Let’s Take BDS to Court
by Judith Bergman
The tactics of the boycott, divestment and sanctions movement out to destroy Israel turn out to be in violation of the European Convention on Human Rights, which is largely held in higher esteem than the Bible is in Europe.
While this is hardly a surprise to those who still have their logical faculties intact, in the morally skewed and ethically challenged world that our generation inhabits, it is unfortunately necessary to have a court adjudicate that singling out the Jews — for the millionth time in world history — for discriminatory and hostile treatment is not the humanitarian thing to do.
It was judges on the panel of a Spanish administrative court who ruled that boycotting Israel is not compatible with the ECHR, as well as being in violation of the Spanish constitution.
The ruling came in a case brought before Administrative Law Court No. 1 of the city of Gijon recommending the legal invalidation of four points of a resolution adopted on Jan. 13, 2016, by the Gijon city council. In these points, Gijon is declared free of alleged “Israeli apartheid” and the city council undertakes to introduce legal measures to prevent public procurement and to avoid entering agreements with companies that allegedly violate international law and the Universal Declaration of Human Rights. In addition, they also pledge that the city will cooperate with the BDS movement against Israel.
The pro-Israeli group ACOM brought the case before the court. In its ruling, the court stated that the boycott constitutes “infringement of the fundamental rights of equality and nondiscrimination on the grounds of racial or ethnic origin, religion, or convictions expressly proscribed by our constitution as well as by international treaties.”
A motion similar to the one passed in Gijon was defeated last week by a majority of delegates in Tarragona, an eastern Spanish city with 130,000 residents. Tarragona is the fifth Spanish municipality where BDS motions have failed in recent weeks, while motions supporting an Israel boycott have passed in four Spanish municipalities.
The tide of BDS rises and falls, almost habitually by now, across municipal city councils all over Europe. Sometimes the motions calling for BDS fail and sometimes they pass, all depending on the political makeup of the city council and the extent of virulent anti-Israeli sentiment among its members. Such a situation, naturally, is untenable and ridiculous. City council members should not be allowed to vote on and subsequently implement discriminatory and frankly racist motions, which contravene international treaties and national constitutions, prohibiting city authorities from procuring Israeli goods and services based solely on how anti-Semitic the composition of their city council is.
The answer to this tide, of course, is to stop the BDS malaise from spreading once and for all. BDS is already illegal in some European countries, such as France, but it seems to make little difference in the overall European picture, where BDS motions still flourish. What is needed is a final judicial ruling on the utter illegality and incompatibility with human rights legislation from the highest authority on this issue in Europe, namely the European Court of Human Rights.
This court, based in Strasbourg, rules on individual or state applications alleging violations of the civil and political rights set out in the European Convention on Human Rights. Since 1998, it has sat as a full-time court and individuals can apply to it directly.
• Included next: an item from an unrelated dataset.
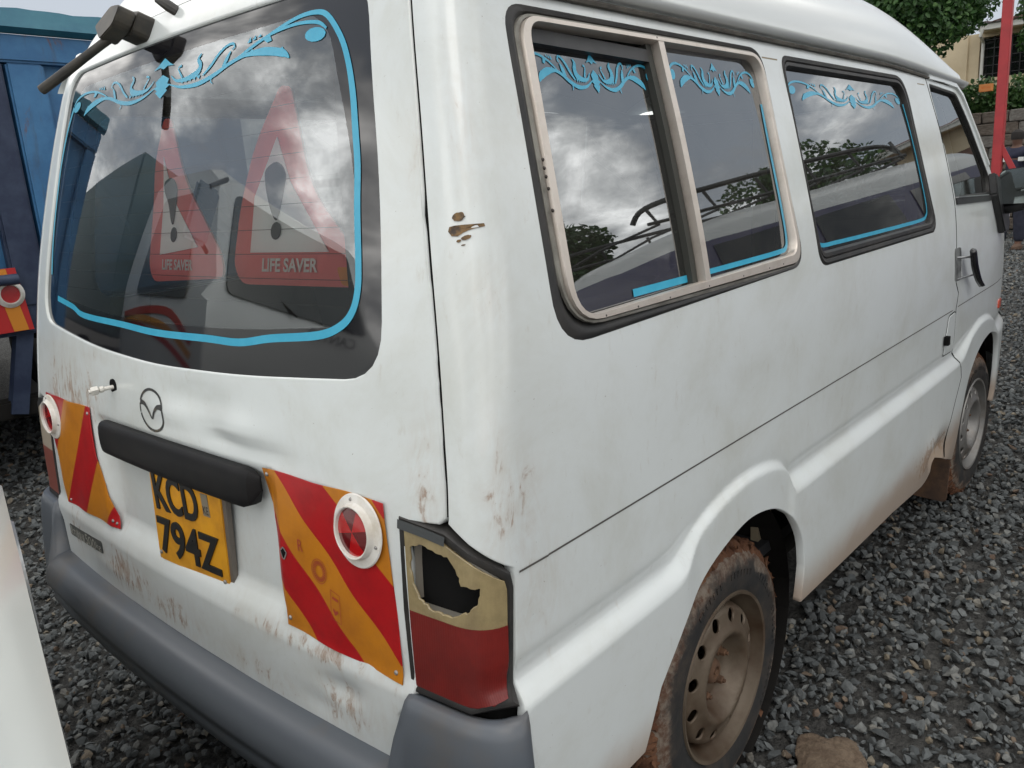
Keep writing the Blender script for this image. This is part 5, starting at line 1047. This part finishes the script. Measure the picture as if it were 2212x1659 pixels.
def leafmat(name, c0, c1, c2):
    m = mat(name, c1, .5, spec=.4); g = G(m); a = g.n('ShaderNodeAttribute'); a.attribute_name = 'tone'; r = g.n('ShaderNodeValToRGB'); g.l(a.outputs['Fac'], r.inputs[0]); e = r.color_ramp.elements; e.new(.5)
    for k, (p_, c_) in enumerate(((.1, c0), (.55, c1), (.95, c2))): e[k].position = p_; e[k].color = (*c_, 1)
    g.l(r.outputs[0], g.p.inputs['Base Color']); tl_ = g.n('ShaderNodeBsdfTranslucent'); g.l(r.outputs[0], tl_.inputs[0]); mx_ = g.n('ShaderNodeMixShader'); mx_.inputs[0].default_value = .25
    o = [n for n in m.node_tree.nodes if n.type == 'OUTPUT_MATERIAL'][0]; g.l(g.p.outputs[0], mx_.inputs[1]); g.l(tl_.outputs[0], mx_.inputs[2]); g.l(mx_.outputs[0], o.inputs[0]); return m
m_lf = leafmat('dark_green_leaves', (.018, .05, .014), (.035, .095, .022), (.075, .16, .030)); m_hg = leafmat('hedge_leaves', (.025, .06, .016), (.05, .12, .03), (.10, .18, .05)); m_bark = mat('grey_bark', (.10, .08, .06), .95, col2=(.05, .04, .03), nscale=12)
def tree(label, loc, h, cr, n, size, m, seed, trunk_h=None, group='trees round the yard'):
    r = random.Random(seed); t = empty('broadleaf_tree', loc, 0, label, 'tree', group); th = trunk_h or h*.45; mb = MB()
    mb.tube([(0, 0, -.05), (.04, .02, th*.4), (-.03, .05, th*.8), (.02, .03, th*1.15)], [.17, .14, .12, .08], 10)
    cs, rs = [], []
    for k in range(16):
        a = r.random()*6.283; d = cr*r.random()**.6*.68; z = th+(h-th)*(.12+.74*r.random()); cs.append((d*math.cos(a), d*math.sin(a), z)); rs.append([cr*r.uniform(.26, .44)]*3)
    for c_ in cs[:7]: mb.tube([(0, .03, th*.75), (c_[0]*.5, c_[1]*.5, (th*.8+c_[2])*.5), c_], [.07, .05, .02], 6)
    mb.build('trunk', m_bark, t, True); leaf_mass('crown', cs, rs, n, size, m, t, seed); return t
tree('dense dark green tree rising behind the front roof of the van', (15.9, 3.80, 0), 5.4, 2.05, 48000, .085, m_lf, 3, 2.2)
tree('dark tree at the right picture edge in front of the house', (19.2, 1.35, 2.2), 2.7, .80, 12000, .07, m_lf, 4, .7)
tree('tree far to the right of the yard, mirrored in the side windows', (15.5, -6.2, 0), 4.3, 1.6, 9000, .12, m_lf, 5)
tree('second tree far to the right of the yard', (9.0, -8.0, 0), 3.9, 1.5, 8000, .12, m_lf, 6)
hd_ = empty('hedge', (WX+.75, .4, 2.22), R(-8), 'leafy green hedge along the top of the stone wall', 'hedge'); leaf_mass('foliage', [(0, y/4, .20+.12*math.sin(y*1.7)) for y in range(-14, 18)], [[.38, .35, .33+.07*((k*7) % 5)/5] for k in range(32)], 22000, .085, m_hg, hd_, 9); tag(hd_.children[0], kind='stuff')
# house on the terrace
m_cream = mat('cream_render', (.62, .52, .36), .85, col2=(.55, .45, .30), nscale=2); m_tile = mat('brown_roof_tile', (.13, .06, .045), .8, col2=(.075, .045, .04), nscale=6); m_wd = mat('white_fascia', (.6, .6, .56), .6)
ho = empty('house', (22.0, 0, 2.2), 0, 'cream house with brown tiled roof and barred window above the wall', 'house')
mb = MB(); mb.box((0, -6, -.2), (.25, 3.32, 1.0)); mb.box((0, -6, 1.92), (.25, 3.32, 2.02)); mb.box((0, -6, 1.0), (.25, .2, 1.92)); mb.box((.0, 3.32, -.2), (6, 3.56, 2.02)); mb.box((-.05, 3.56, -.2), (.1, 7.5, 2.02)); mb.build('wall', m_cream, ho)
mb = MB(); mb.box((.30, -6, 0), (.35, 3.2, 2.0)); mb.build('dark_room', m_gap, ho)
wn = mk('window', [(.12, .25, 1.02), (.12, 3.30, 1.02), (.12, 3.30, 1.90), (.12, .25, 1.90)], [(0, 1, 2, 3)], m_cgl, ho)
for k in range(16): mb = MB(); mb.box((-.03, .30+.18*k, 1.0), (-.01, .318+.18*k, 1.92)); mb.build('window_bar', m_black, ho)
for k in range(5): mb = MB(); mb.box((-.032, .25, 1.08+.19*k), (-.014, 3.2, 1.098+.19*k)); mb.build('window_bar', m_black, ho)
mb = MB(); mb.box((-.55, -6.5, 2.02), (-.50, 3.25, 2.17)); mb.build('fascia', m_wd, ho); mb = MB(); mb.box((-.56, 3.22, 2.02), (6, 3.27, 2.17)); mb.build('fascia', m_wd, ho); mb = MB(); mb.box((-.5, -6.5, 2.0), (6, 3.24, 2.03)); mb.build('soffit', m_cream, ho)
mb = MB(); mb.tube([(-.60, 3.15, 2.05), (-.58, 3.2, 1.90), (-.06, 3.24, 1.80), (-.05, 3.24, -.2)], .035, 8); mb.build('down_pipe', m_wd, ho, True)
rf = mk('roof', [(-.58, -6.6, 2.14), (-.58, 3.30, 2.14), (2.2, 1.9, 2.62), (2.2, -6.6, 2.62), (5, 3.3, 2.14)], [(0, 1, 2, 3), (1, 4, 2)], m_tile, ho)
bm = bmesh.new(); vs = []
for i in range(6):
    a = math.pi*i/5; vs.append(((0, -.15+.30*i/5, .035*math.sin(a)), (.36, -.15+.30*i/5, .035*math.sin(a)+.0)))
V_ = [bm.verts.new(p) for q in vs for p in q]
for i in range(5): bm.faces.new((V_[2*i], V_[2*i+1], V_[2*i+3], V_[2*i+2]))
bm.faces.new([V_[2*i] for i in range(6)][::-1]); tme = bpy.data.meshes.new('roof_tile'); bm.to_mesh(tme); bm.free(); tme.materials.append(m_tile)
sl_ = math.atan2(2.62-2.14, 2.78)
for i in range(8):
    for j in range(20):
        y = 3.15-.30*j
        if y > 3.25-.33*.50*i-.05: continue
        o = bpy.data.objects.new('roof_tile', tme); COL.objects.link(o); o.parent = rf; o.location = (-.62+.33*i*math.cos(sl_), y, 2.15+.33*i*math.sin(sl_)+.012); o.rotation_euler = (0, -sl_+.06, 0)
# orange crate on the hedge
cr_ = empty('crate', (WX+.15, 2.18, 2.60), R(5), 'small orange plastic crate standing on the hedge', 'crate'); m_or = mat('orange_plastic', (.75, .28, .08), .5)
for p0, p1, nm in (((0, -.22, 0), (.03, .22, .10), 'side_panel'), ((0, -.22, .15), (.03, .22, .26), 'side_panel'), ((0, -.22, .10), (.03, -.14, .15), 'rib'), ((0, .14, .10), (.03, .22, .15), 'rib'), ((0, -.03, .10), (.03, .03, .15), 'rib'), ((.03, -.22, 0), (.35, -.19, .26), 'end_panel'), ((.03, .19, 0), (.35, .22, .26), 'end_panel'), ((.32, -.19, 0), (.35, .19, .26), 'back_panel')): mb = MB(); mb.box(p0, p1); mb.build(nm, m_or, cr_)
cr_.scale = (.5, .5, .5)
# house across the yard on the right, mirrored in the door window
h2 = empty('house', (21.5, -2.8, 0), 0, 'cream house with brown roof beyond the right edge, mirrored in the door window', 'house')
mb = MB(); mb.box((0, -4, 0), (6, 4, 3.0)); mb.build('wall', m_cream, h2); mk('roof', [(-.6, -4.6, 2.95), (-.6, 4.6, 2.95), (3, 3, 4.8), (3, -3, 4.8), (6.6, -4.6, 2.95), (6.6, 4.6, 2.95)], [(0, 1, 2, 3), (1, 5, 2), (0, 3, 4), (3, 2, 5, 4)], m_tile, h2)
for y_ in (-2.4, .6): mb = MB(); mb.box((-.03, y_, 1.0), (.0, y_+1.6, 2.2)); mb.build('window', m_cgl, h2)
# ---- person in a navy jacket, seen from behind at the right edge
def skin_body(name, pts, edges, rad, m, parent, sub=2, root=0):
    me = bpy.data.meshes.new(name); me.from_pydata(pts, edges, []); o = link(name, me, parent); s = o.modifiers.new('s', 'SKIN'); sk = me.skin_vertices[0].data
    for i, r in enumerate(rad): sk[i].radius = r if isinstance(r, tuple) else (r, r); sk[i].use_root = (i == root)
    u = o.modifiers.new('u', 'SUBSURF'); u.levels = u.render_levels = sub; dg = bpy.context.evaluated_depsgraph_get(); m2 = bpy.data.meshes.new_from_object(o.evaluated_get(dg)); o.modifiers.clear(); o.data = m2; m2.materials.clear(); m2.materials.append(m); m2.polygons.foreach_set('use_smooth', [True]*len(m2.polygons)); return o
m_navy = mat('navy_cloth', (.010, .012, .030), .85, col2=(.02, .022, .045), nscale=14, bump=(20, .5, .01)); m_jean = mat('dark_jeans', (.012, .014, .026), .9, col2=(.025, .028, .045), nscale=10, bump=(16, .5, .01)); m_skin = mat('brown_skin', (.10, .05, .032), .6); m_shoe = mat('brown_shoe', (.10, .06, .04), .7)
pe = empty('person', (13.6, .93, 0), R(165), 'person in navy jacket and dark trousers standing at the right edge', 'person')
skin_body('body', [(0, 0, .92), (0, 0, 1.12), (0, 0, 1.32), (0, 0, 1.44), (.01, 0, 1.52), (.02, 0, 1.60), (.02, 0, 1.68), (0, .20, 1.40), (.02, .26, 1.14), (.10, .25, .92), (.13, .24, .85), (0, -.20, 1.40), (.02, -.27, 1.14), (.08, -.26, .92), (.11, -.25, .85), (0, .09, .86), (.02, .11, .48), (-.01, .12, .09), (.12, .14, .04), (0, -.09, .86), (.03, -.12, .48), (.0, -.13, .09), (.13, -.15, .04)],
          [(0, 1), (1, 2), (2, 3), (3, 4), (4, 5), (5, 6), (3, 7), (7, 8), (8, 9), (9, 10), (3, 11), (11, 12), (12, 13), (13, 14), (0, 15), (15, 16), (16, 17), (17, 18), (0, 19), (19, 20), (20, 21), (21, 22)],
          [(.16, .11), (.15, .10), (.18, .11), (.13, .09), (.055, .055), (.075, .085), (.07, .075), .065, .052, .04, .038, .065, .052, .04, .038, .095, .07, .05, .04, .095, .07, .05, .04], m_skin, pe)
skin_body('jacket', [(0, 0, .86), (0, 0, 1.0), (0, 0, 1.15), (0, 0, 1.34), (0, 0, 1.45), (0, .215, 1.41), (.02, .275, 1.14), (.10, .262, .93), (0, -.215, 1.41), (.02, -.285, 1.14), (.08, -.272, .93)], [(0, 1), (1, 2), (2, 3), (3, 4), (4, 5), (5, 6), (6, 7), (4, 8), (8, 9), (9, 10)], [(.20, .14), (.19, .135), (.18, .13), (.20, .135), (.13, .11), .085, .070, .055, .085, .070, .055], m_navy, pe)
skin_body('trousers', [(0, 0, .95), (0, .10, .84), (.02, .12, .48), (-.01, .13, .10), (0, -.10, .84), (.03, -.13, .48), (.0, -.14, .10)], [(0, 1), (1, 2), (2, 3), (0, 4), (4, 5), (5, 6)], [(.17, .125), .115, .092, .082, .115, .092, .082], m_jean, pe)
for sg in (1, -1):
    mb = MB(); mb.lathe([(0, 0), (.06, 0), (.066, .02), (.06, .06), (.03, .09), (0, .1)], (0, 0, 0), (0, 0, 1), 16); s_ = mb.build('shoe', m_shoe, pe, True); s_.scale = (2.2, .85, .9); s_.location = (.07, sg*.14, .003)
mb = MB(); mb.lathe([(.083, -.01), (.092, .04), (.080, .095), (.045, .125), (0, .135)], (.015, 0, 1.625), (0, 0, 1), 20); mb.build('hair', mat('black_hair', (.012, .009, .008), .8), pe, True)
for sg in (1, -1): mb = MB(); mb.box((.115, sg*.12-.04, 1.30), (.135, sg*.12+.04, 1.36)); mb.build('white_patch', m_tw2, pe, bevel=.005)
The judgments of the European Court of Human Rights are binding on the countries concerned and have led governments to alter their legislation and administrative practice in a wide range of areas. This is why bringing the question of BDS before the European Court of Human Rights could prove to be a very powerful step against BDS, literally outlawing the movement across the European continent in one sweep with an authoritative ruling that would render the BDS movement’s purpose and actions in contravention of the European Convention of Human Rights.
While there is, of course, always the risk that the European Court of Human Rights would not find the BDS movement in violation of the convention, this is a result almost impossible to imagine. The BDS movement is so blatantly in violation of human rights legislation that the continuing presentation of BDS motions before city councils is shocking. It is, at the same time, a stark testament to the extreme spread of anti-Semitism across the European continent and the almost natural way in which it has become an acceptable feature of the political life on the continent.
As for the practicalities of bringing such a case before the European Court of Human Rights, this is naturally a matter for the lawyers. It is a venue that must be explored as a means to shutting the BDS down and officially exposing it, on European soil, as the racist and illegal movement that it is and as the very antithesis of everything for which the European Convention on Human Rights stands.